SPOT Messenger review

I saw the SPOT at CES this past year and thought it was pretty cool if a little too expensive for the service. I have no idea how much it costs to send data over a satellite but I am sure it is not cheap. I recently found out about a promotion for FireEagle users where you can buy a SPOT GPS tracker for $150 with one year of service for free so I bought one. When I got the package I was impressed with the beautiful, easy to open packaging - not as nice as Apple boxes that I feel compelled to hang on to for some reason - but still very nice. Inside the box is a space filling box with a large rubber band holding the instruction manual. Cool the rubber band must be the lanyard or something. On a whim a tried putting everything inside the filler box and everything fits inside it - hmm. are they trying to win an award for packaging? why not just use the smaller box? The unit looks nice and tough with over-molded rubber providing a grip and sealing the two halves of the housing. The battery door is held on with two machined screws that have turning rings attached - no screw driver needed. Nothing says rugged quality more than panel fasteners like these, they remind me of military equipment. I get the necessary unit info from inside the battery compartment and head to the web to create my account. Although I have a code which gets me a free years worth of service I still need to enter a credit card. Not that big of a deal - I am a special case - but it is the first of what will become numerous annoyances.
After creating an account I am stepped through setting-up a "message profile" to configure the messages sent from your messenger to your SPOTteam members.
Huh?
I just want my new GPS to send my location to a phone or an email. Who are these SPOTteam members, employees of SPOT? No, it turns out that is their cute name for the people who you send messages to. The confusion is due to some overly imaginative programmer who has burdened almost everyone who has one SPOT with the confusing ability to have multiple "message profiles" that can be assigned to multiple SPOTS. Why not hide this feature away under a button or tab labeled "more than one SPOT?" or "saved contacts?" So I think I get that all set-up with my own phone number just to check. I turn the device on and press the OK button and both LEDs start blinking green in sync. That looks good, time to break out the manual and see what it means.

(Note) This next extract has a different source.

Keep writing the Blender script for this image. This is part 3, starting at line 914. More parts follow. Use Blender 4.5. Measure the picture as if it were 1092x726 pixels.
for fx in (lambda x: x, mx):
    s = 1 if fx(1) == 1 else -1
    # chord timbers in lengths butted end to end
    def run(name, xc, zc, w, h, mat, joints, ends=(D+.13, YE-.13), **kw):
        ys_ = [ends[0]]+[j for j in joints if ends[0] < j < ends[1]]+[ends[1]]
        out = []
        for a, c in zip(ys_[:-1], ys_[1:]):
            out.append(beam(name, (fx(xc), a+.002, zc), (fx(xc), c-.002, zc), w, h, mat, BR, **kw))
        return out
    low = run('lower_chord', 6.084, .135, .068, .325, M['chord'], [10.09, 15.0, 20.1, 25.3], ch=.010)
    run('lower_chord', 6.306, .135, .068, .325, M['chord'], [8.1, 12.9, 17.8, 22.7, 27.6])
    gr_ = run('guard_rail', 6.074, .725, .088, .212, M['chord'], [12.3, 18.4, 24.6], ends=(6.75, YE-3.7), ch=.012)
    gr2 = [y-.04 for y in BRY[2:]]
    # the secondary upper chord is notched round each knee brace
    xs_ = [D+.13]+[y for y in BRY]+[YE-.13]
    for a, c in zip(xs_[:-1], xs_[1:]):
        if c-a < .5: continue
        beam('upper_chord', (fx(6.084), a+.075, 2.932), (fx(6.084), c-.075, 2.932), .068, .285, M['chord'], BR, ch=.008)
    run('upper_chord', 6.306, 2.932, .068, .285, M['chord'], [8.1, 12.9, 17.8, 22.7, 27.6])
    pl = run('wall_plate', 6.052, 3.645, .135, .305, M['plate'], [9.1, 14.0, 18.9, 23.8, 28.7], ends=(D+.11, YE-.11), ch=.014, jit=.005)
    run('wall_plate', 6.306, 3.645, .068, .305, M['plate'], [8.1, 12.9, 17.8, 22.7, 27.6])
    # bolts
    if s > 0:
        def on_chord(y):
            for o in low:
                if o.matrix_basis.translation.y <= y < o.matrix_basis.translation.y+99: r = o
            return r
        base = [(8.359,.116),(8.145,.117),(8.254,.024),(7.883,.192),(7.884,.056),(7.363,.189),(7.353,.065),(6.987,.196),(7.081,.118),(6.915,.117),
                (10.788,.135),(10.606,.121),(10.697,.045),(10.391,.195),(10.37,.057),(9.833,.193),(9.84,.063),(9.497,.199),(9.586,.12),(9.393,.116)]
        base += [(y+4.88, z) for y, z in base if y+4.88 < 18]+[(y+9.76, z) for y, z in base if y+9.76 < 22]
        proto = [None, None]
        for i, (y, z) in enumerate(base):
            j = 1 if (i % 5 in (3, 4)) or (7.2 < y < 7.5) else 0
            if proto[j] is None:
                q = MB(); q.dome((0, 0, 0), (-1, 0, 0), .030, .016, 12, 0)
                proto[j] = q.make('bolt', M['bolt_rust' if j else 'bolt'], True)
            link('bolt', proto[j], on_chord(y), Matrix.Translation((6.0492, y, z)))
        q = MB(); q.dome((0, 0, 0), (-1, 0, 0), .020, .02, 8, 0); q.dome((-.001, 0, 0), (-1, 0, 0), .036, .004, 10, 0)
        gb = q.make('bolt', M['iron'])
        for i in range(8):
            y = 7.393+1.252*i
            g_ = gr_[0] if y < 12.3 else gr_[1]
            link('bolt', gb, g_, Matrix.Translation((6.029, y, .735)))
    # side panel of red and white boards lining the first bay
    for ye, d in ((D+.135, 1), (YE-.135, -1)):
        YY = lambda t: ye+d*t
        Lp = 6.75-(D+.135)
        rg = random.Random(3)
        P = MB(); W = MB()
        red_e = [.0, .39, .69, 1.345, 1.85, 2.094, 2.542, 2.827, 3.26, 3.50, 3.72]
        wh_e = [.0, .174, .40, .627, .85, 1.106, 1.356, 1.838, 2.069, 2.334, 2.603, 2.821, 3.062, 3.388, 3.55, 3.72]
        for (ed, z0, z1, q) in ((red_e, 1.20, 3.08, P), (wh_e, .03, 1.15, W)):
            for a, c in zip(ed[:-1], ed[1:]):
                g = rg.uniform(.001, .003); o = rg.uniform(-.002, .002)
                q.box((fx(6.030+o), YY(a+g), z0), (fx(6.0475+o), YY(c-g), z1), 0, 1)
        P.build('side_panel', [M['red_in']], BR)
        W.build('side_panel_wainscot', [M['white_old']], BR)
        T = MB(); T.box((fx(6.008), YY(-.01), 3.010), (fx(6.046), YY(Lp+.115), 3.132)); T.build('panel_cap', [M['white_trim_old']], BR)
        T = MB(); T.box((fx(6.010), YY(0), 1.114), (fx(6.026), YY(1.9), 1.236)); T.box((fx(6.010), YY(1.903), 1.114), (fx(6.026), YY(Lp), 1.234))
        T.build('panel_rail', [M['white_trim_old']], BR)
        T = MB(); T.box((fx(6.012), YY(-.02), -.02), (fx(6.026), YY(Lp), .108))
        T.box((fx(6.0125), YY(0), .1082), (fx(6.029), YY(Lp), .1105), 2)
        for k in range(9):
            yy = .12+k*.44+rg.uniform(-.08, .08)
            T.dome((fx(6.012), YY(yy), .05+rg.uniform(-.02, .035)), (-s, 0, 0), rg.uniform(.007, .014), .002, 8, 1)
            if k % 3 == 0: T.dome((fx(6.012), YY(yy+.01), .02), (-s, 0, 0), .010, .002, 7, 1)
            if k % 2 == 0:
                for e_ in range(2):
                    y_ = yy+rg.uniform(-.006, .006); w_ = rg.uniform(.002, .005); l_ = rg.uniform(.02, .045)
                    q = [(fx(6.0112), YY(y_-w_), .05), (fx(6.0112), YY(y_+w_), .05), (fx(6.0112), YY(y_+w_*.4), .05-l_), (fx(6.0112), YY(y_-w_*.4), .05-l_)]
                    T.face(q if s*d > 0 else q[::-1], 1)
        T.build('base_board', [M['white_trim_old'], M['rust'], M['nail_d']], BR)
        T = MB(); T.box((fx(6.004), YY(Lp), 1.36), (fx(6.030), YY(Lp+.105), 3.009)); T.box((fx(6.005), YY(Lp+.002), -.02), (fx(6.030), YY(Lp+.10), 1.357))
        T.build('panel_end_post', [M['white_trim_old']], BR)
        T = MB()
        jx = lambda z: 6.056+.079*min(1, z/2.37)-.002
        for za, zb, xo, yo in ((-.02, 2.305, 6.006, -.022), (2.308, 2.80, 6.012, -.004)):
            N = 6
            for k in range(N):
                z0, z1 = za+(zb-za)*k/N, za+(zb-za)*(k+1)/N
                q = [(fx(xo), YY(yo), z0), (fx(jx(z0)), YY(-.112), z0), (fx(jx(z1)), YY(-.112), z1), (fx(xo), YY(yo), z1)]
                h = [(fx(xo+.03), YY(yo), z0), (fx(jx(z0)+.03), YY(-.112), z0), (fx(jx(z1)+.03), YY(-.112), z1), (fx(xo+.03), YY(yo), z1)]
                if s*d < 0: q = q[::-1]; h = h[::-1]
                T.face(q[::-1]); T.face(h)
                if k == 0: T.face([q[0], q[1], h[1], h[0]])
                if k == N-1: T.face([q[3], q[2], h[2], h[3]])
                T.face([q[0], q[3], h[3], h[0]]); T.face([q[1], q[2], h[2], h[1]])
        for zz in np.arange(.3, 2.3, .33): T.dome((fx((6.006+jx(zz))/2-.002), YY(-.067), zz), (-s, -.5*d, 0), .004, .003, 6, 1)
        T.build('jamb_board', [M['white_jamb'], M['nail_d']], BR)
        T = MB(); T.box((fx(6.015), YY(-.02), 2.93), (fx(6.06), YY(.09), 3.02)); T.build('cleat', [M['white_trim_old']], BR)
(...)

To know if a message got sent or not you have to stare at the device for 4-5 minutes watching for the OK LED to either stay green for 5 seconds or flash out of sync with the power LED. After that 5 second period the OK LED gives no indication of whether it was able to get a GPS fix or not. That is not acceptable, there are three states a GPS tracking device can be in: Trying to get a fix, successfully got and sent a fix, or not able to get a fix. Unless I stare at the LED's non-stop I can't tell what state the device is in. The SPOT also has two states: ON or tracking. I tried to put mine into tracking mode by holding down the OK button for 5 seconds but there is no way to tell if I was successful. In tracking mode the OK LED blinks in sync with the power LED, the exact same as if the device is waiting to send OK message (which the instruction manual says can take 20 minutes.) It gets worse, to turn off tracking you do the exact same thing you do to turn it on, hold the OK button for 5 seconds. When I did this my OK LED flashed red for 5 seconds - I have no idea what that means, there is no mention of it in the instruction book.

I am starting to get annoyed so some of the below are nits I would have forgiven if SPOT hadn't already burned through my good-will toward them.

Web pages are slow to load (login takes 8-10 seconds,) on one occasion got a Tomcat error page.

I finally did get an email message:

SPOT Check OK.
ESN:0-7407112
Latitude:42.2662
Longitude:-71.0886
Nearest Location:not known
Distance:not known
Time:09/12/2008 13:27:53 (London/GMT)
http://maps.google.com/maps?f=q&hl=en&geocode=&q=42.2662,-71.0886&ie=UTF8&z=12&om=1


Why they weren't able to reverse geocode the location I have no idea since I was in a town and only 8 miles from Boston, MA. Why send the ESN and not the name I have assigned to the device? You have my credit card billig address, why not set my time zone to that address instead of GMT?

The text message to a phone is even worse, no ESN or name is sent and there is no attempt and reverse geocoding the location. No link to a map, just what are, to most people. two almost meaningless numbers - the latitude and longitude.

You can set-up a public web page that shows your location, the URL of my public display page is:
http://share.findmespot.com/shared/faces/viewspots.jsp?glId=0q5f1Ibh8LoGpjimasHFQ9XnJq6uxDTZ7
Yeah, that is easy to remember and tell someone before you go - ever heard of tinyurl.com?

At the bottom of the we page they have this disclaimer taking up 5% of the screen real estate
"All Spot and Spot web site design, text, graphics, and the selection and arrangement thereof are the copyrighted works of Spot © 2007. All rights reserved."
Thanks for the copyright lesson, don't worry I don't think anyone is going to rip-off your cluttered, confusing design.

It is obvious this product and web application were designed by engineers without any help from a user experience designer.